Workers’ Party Youth Wing Forum SG100 Conference

As Singapore celebrates her golden jubilee, the Workers’ Party Youth Wing calls on fellow young Singaporeans to share their dreams and aspirations for the next 50 years. More than a dozen young Singaporeans will offer their personal views on Singapore’s future development in three panel discussionsWe hope to create a forum for conversation on alternate paths for Singapore — to paint a shared vision and provide inspiration to shaping Singapore’s future to realise community ownership and citizen participation. We hope to provide the catalyst for deeper discussion on the Singapore we want in 2065 and the roadmap to get there. Together, we can build a nation that we can be proud of calling home for generations to come.

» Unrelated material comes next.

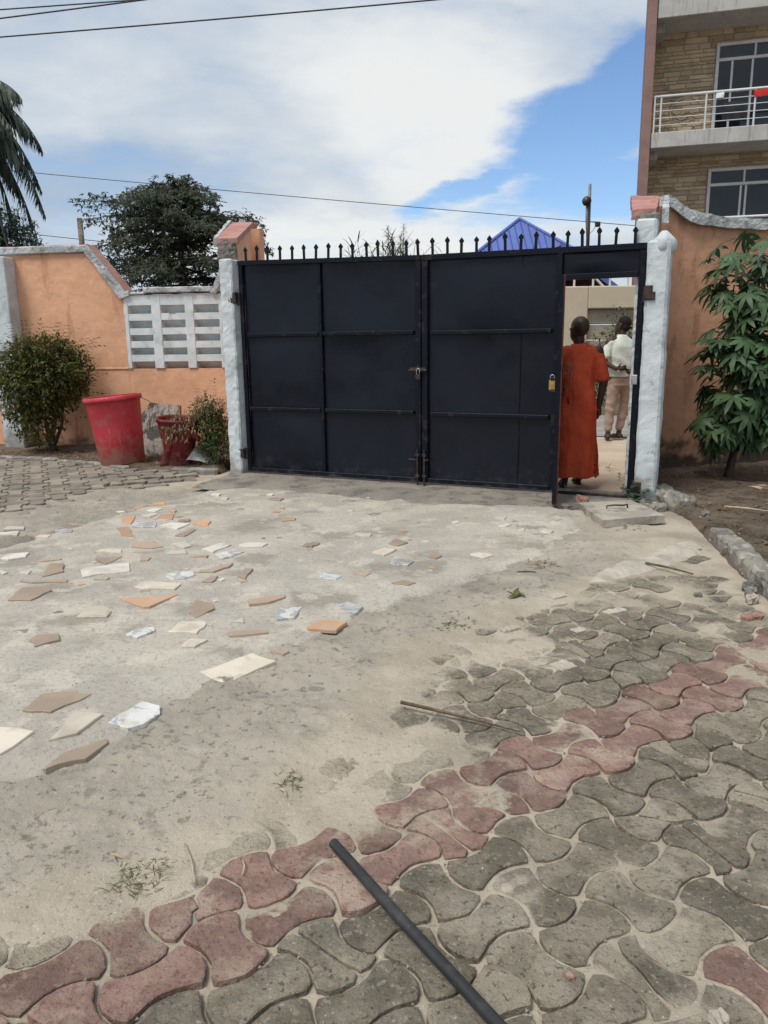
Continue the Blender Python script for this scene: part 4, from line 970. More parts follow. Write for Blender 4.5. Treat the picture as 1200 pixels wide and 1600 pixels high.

Venue: The Agora, Midview City, no. 18, Sin Ming Lane
Date: Saturday, 22nd August
Time: 1pm to 5pm, registration begins at 12pm, doors will close at 12.55pm
Enquiries: [email protected]

This event is open to everyone.

Pre-registration is required due to limited seating capacity at the venue. Pre-registration begins 20th July. Please check back here.

Programme

1pm: Opening Statement by WP Youth Wing President Daniel Goh
1.10pm: Session 1 – Super Urban Singapore (VISION)
2pm: Session 2 – Community & Heritage (OWNERSHIP)
2.50pm: Tea Break Session and Art Competition Voting
3.20pm: Session 3 – Participating in Our Identity (PARTICIPATION)
4.20pm: Summation and Q&A
4.40pm: Closing Remarks

Information about the panellists and their presentation titles will be made available closer to the date

Session Abstracts

Super Urban Singapore

Several major developments that are being planned for the next few decades will transform Singapore’s cityscape. Paya Lebar Airbase and Keppel Port will be relocated, opening up prime land for redevelopment. The current government projects the population will hit 6.9 million in 2030 and is planning to further build up Singapore to accommodate the influx of migrants. By 2065, the 99-year lease clock would be ticking for many HDB estates, where over 80 per cent of Singapore live. The extensive redevelopment of our old heartland regions beckons, as is already happening in old estates such as Queenstown. Would we see the island dominated by 50-storey HDB flats with sky gardens to match the towering skyscrapers of the downtown district? Would most of us live, work, love and shop underground, turning street-front living into a luxury good? What are the environmental, social, cultural and political implications? What should we do to co-create our vision of a super-urban Singapore?

Community and Heritage
We frequently use the term “community” in our public debates to refer to stakeholders in policy and political matters. The government regularly calls upon communities to act on a social problem or for the government to act on, and sometimes both. However, are communities empowered to act or by the government’s action? What forms a community and how can a community be empowered with ownership to realise its social aims and aspirations? SG50 has seen an outpouring of commemoration of Singapore’s heritage, which is seen as intimately connected to communities. The Botanic Gardens was recently inscribed as our first UNESCO world heritage site, a place of significant combined natural-cultural heritage. This island that we call home has more cultural capital than we realise. But are we able to go beyond nostalgia and buildings to value cultural traditions and values as our living heritage and use these cultural assets to foster community ownership as we head to SG100?

Participating in Our Identity
National identity is represented in the culture, language, traditions, history and politics of the people. It is the sense of the nation as a whole, a description and a proposition expressing a strong sense of belonging and belief amongst the people. Our Singaporean identity has developed strong roots over the past fifty years and continues to evolve. What are the main features of our identity and what foreseeable evolution of our identity in the next fifty years can we expect and should embrace? What challenges to our identity do we face and are there gaps we need to fill? One key foundation for national identities around the world is political culture—the values, institutions and practices associated with governance to keep the country running and secure. Is our political culture solid and stable enough to support our identity? How are we, as citizens, going to participate in the political process and shape our identity?